Learning to Allocate Time-Bound and Dynamic Tasks to Multiple Robots Using Covariant Attention Neural Networks

Abstract

In various applications of multi-robotics in disaster response, warehouse management, and manufacturing, tasks that are known a priori and tasks added during run time need to be assigned efficiently and without conflicts to robots in the team. This multi-robot task allocation (MRTA) process presents itself as a combinatorial optimization (CO) problem that is usually challenging to be solved in meaningful timescales using typical (mixed)integer (non)linear programming tools.
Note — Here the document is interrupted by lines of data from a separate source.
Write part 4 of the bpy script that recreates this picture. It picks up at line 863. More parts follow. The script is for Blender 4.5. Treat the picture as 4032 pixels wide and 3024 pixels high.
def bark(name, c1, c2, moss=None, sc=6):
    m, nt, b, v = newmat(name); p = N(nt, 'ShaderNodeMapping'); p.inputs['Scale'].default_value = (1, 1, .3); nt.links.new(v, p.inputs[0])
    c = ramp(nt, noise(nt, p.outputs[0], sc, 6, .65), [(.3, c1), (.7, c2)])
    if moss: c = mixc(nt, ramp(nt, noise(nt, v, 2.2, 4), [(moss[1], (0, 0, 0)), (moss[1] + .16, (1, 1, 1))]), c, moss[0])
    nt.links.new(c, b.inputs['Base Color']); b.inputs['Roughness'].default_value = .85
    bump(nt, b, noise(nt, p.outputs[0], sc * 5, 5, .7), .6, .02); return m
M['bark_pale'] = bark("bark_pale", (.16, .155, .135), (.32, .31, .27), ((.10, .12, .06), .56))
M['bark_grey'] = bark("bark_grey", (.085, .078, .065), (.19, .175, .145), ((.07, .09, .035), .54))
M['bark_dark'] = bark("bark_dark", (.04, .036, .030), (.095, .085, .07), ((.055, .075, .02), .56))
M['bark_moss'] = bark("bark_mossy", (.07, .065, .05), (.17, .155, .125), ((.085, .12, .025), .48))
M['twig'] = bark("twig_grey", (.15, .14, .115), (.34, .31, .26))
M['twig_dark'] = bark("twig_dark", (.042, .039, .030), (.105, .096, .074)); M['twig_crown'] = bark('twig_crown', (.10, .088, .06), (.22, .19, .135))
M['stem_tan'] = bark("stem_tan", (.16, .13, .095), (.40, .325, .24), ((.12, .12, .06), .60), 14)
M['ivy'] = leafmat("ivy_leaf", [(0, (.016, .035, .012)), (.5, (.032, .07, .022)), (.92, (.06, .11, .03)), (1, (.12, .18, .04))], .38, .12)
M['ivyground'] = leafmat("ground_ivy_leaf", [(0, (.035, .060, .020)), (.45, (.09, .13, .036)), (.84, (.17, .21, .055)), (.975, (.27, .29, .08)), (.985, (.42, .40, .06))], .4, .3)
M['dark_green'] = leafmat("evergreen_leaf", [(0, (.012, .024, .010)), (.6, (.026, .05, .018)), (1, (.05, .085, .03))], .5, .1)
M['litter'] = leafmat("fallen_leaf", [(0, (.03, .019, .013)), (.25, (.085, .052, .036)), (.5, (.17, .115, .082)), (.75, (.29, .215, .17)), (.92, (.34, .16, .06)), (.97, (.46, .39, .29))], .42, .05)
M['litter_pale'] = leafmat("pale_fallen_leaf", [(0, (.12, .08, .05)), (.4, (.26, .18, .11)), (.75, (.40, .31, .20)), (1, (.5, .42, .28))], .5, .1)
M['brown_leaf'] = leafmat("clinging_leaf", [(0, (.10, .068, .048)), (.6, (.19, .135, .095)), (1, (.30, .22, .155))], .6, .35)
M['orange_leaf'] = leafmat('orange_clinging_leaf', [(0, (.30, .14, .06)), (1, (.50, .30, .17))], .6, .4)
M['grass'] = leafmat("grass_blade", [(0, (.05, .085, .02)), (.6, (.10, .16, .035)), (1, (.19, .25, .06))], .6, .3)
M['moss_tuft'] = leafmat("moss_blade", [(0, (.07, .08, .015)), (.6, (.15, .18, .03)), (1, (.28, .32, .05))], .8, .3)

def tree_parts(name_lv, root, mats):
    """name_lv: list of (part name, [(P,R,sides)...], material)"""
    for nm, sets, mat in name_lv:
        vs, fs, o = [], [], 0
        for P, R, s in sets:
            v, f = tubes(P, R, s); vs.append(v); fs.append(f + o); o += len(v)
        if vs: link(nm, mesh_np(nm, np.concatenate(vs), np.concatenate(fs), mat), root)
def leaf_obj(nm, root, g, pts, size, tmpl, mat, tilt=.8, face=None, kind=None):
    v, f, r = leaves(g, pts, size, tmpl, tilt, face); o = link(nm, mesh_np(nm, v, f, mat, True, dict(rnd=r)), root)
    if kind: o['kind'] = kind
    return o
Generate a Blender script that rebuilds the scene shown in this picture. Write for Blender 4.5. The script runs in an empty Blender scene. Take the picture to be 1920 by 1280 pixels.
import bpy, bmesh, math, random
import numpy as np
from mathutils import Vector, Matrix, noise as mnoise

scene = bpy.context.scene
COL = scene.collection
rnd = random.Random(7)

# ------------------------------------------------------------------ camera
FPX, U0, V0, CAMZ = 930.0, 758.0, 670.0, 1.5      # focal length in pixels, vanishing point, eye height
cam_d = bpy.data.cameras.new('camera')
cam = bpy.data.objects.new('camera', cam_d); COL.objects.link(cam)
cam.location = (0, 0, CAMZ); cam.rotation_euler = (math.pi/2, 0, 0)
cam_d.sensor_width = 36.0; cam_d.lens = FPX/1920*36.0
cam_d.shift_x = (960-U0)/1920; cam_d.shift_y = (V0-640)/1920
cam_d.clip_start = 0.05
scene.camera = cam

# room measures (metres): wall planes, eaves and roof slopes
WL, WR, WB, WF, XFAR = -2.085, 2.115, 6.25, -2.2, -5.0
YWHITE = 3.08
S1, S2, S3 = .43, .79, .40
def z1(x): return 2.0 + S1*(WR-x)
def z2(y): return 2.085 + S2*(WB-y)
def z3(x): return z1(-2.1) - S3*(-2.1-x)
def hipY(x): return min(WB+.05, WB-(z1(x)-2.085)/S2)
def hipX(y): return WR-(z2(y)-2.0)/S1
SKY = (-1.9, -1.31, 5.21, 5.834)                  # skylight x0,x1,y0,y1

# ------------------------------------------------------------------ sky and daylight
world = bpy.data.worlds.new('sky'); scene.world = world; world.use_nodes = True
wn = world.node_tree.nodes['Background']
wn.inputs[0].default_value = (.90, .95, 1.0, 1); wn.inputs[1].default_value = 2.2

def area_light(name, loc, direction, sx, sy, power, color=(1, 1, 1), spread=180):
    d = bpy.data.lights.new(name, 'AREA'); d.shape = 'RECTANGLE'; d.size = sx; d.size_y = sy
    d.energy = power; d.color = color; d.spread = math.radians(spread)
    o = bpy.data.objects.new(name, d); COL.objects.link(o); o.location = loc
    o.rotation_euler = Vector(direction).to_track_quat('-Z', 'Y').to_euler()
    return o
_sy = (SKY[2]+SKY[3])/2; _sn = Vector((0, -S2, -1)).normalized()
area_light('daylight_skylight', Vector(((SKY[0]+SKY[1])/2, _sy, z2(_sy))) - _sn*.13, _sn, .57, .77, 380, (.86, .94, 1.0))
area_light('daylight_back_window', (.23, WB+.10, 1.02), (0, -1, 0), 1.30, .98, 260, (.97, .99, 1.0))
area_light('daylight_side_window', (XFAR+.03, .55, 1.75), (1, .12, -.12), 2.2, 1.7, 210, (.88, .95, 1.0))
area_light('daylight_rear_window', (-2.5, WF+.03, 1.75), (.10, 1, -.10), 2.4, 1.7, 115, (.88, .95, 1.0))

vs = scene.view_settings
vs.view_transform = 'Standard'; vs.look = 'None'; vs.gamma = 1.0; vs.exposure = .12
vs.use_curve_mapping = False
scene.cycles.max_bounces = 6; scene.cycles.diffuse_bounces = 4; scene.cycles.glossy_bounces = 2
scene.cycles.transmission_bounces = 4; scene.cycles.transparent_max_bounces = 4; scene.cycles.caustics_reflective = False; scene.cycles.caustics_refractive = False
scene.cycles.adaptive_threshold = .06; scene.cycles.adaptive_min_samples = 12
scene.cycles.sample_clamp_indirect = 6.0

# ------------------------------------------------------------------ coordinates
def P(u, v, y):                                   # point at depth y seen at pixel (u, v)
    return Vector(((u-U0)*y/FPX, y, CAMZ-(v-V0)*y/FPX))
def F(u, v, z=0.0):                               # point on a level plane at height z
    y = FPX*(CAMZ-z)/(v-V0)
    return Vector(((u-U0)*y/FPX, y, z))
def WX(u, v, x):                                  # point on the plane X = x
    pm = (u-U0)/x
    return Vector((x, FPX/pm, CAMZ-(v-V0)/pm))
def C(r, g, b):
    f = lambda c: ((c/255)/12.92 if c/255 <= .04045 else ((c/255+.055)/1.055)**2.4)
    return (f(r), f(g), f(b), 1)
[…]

Building on a growing body of work in using graph reinforcement learning to learn search heuristics for such complex CO problems, this paper presents a new graph neural network architecture called the covariant attention mechanism (CAM). CAM can not only generalize but also scale to larger problems than that encountered in training, and handle dynamic tasks. This architecture combines the concept of covariant compositional networks used here to embed the local structures in task graphs, with a context module that encodes the robots’ states. The encoded information is passed onto a decoder designed using multi-head attention mechanism. When applied to a class of MRTA problems with time deadlines, robot ferry range constraints, and multi-trip settings, CAM surpasses a state-of-the-art graph learning approach based on the attention mechanism, as well as a feasible random-walk baseline across various generalizability and scalability tests. Performance of CAM is also found to be at par with a high-performing non-learning baseline called BiG-MRTA, while noting up to a 70-fold improvement in decision-making efficiency over this baseline.